Should you turn your router off at night?
It's the obvious question for an always-on device, and the math is straightforward. Powering a 10-watt router off for 8 hours a night drops its runtime to 16 hours a day, which uses 58.4 kWh a year and costs $10.54. The saving is $5.27 a year. On a 15-watt flagship the saving climbs to about $7.91.
Five to eight dollars a year is real but small, and it comes with friction: the router needs a minute or two to reboot and reconnect every morning, and any smart-home gear, security cameras, or scheduled backups that rely on the network go dark while it's off. For most households the reconnect hassle isn't worth the few dollars. If you want the saving without the friction, a smart plug on a schedule automates the overnight shutoff, but only if nothing on your network needs to stay reachable.

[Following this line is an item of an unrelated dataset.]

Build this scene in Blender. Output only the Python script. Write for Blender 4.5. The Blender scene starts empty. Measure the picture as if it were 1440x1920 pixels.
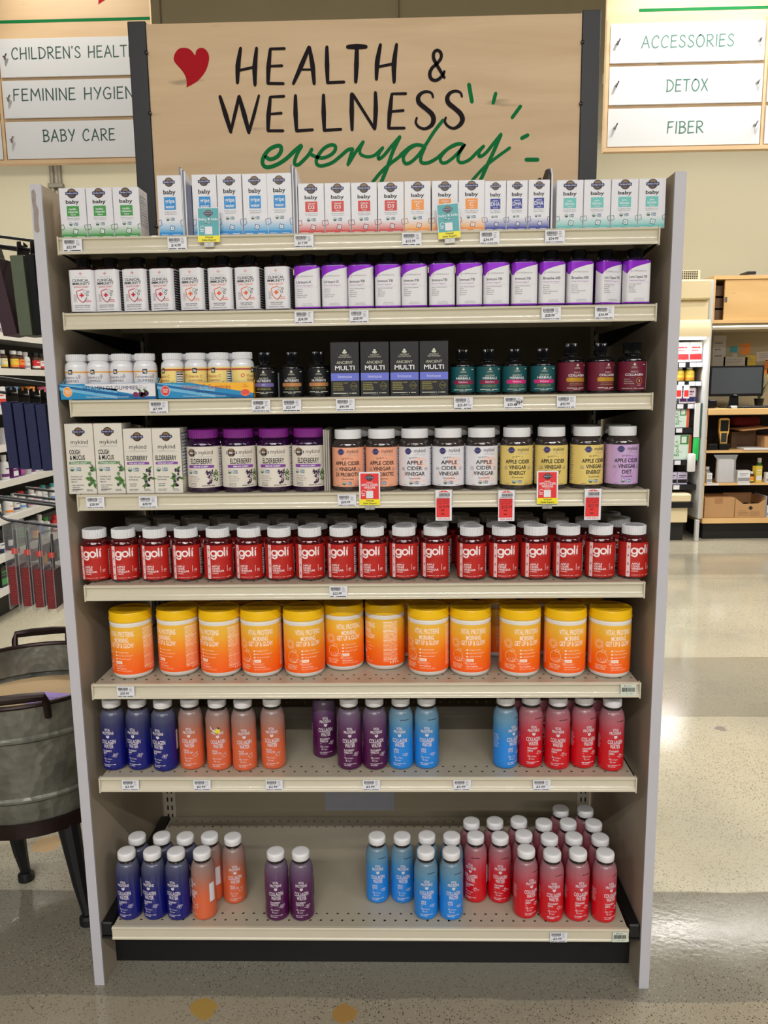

What actually moves the number
1. Satellite internet, not the router. A Starlink dish draws 45 to 75 watts even sitting idle, which is $71 to $119 a year, four to seven times a standard router. If you're on satellite, the dish is the real always-on cost on your network, not the Wi-Fi box plugged in beside it.
2. The NAS and the mesh count, the router barely does. Adding a network drive can triple the cost of your whole network. Two or three mesh satellites double the router's share. The base router is the smallest piece of the bill once the cluster grows.
3. Old hardware drifts higher. Manufacturer specs are measured new. Aging routers, dust-clogged vents, and firmware that keeps radios at full power can push a rated 10-watt unit toward 15 or 20 over time. A plug-in meter confirms the real draw in about a minute.
The router calculator runs the same formula at your state's rate and your router's wattage. The standby power guide covers the rest of the always-on devices that draw power around the clock, and the appliance wattage chart shows where every household device lands. A router isn't where the savings are. It's a steady dollar a month that buys something running every hour of every day, which is about as good a deal as electricity gets.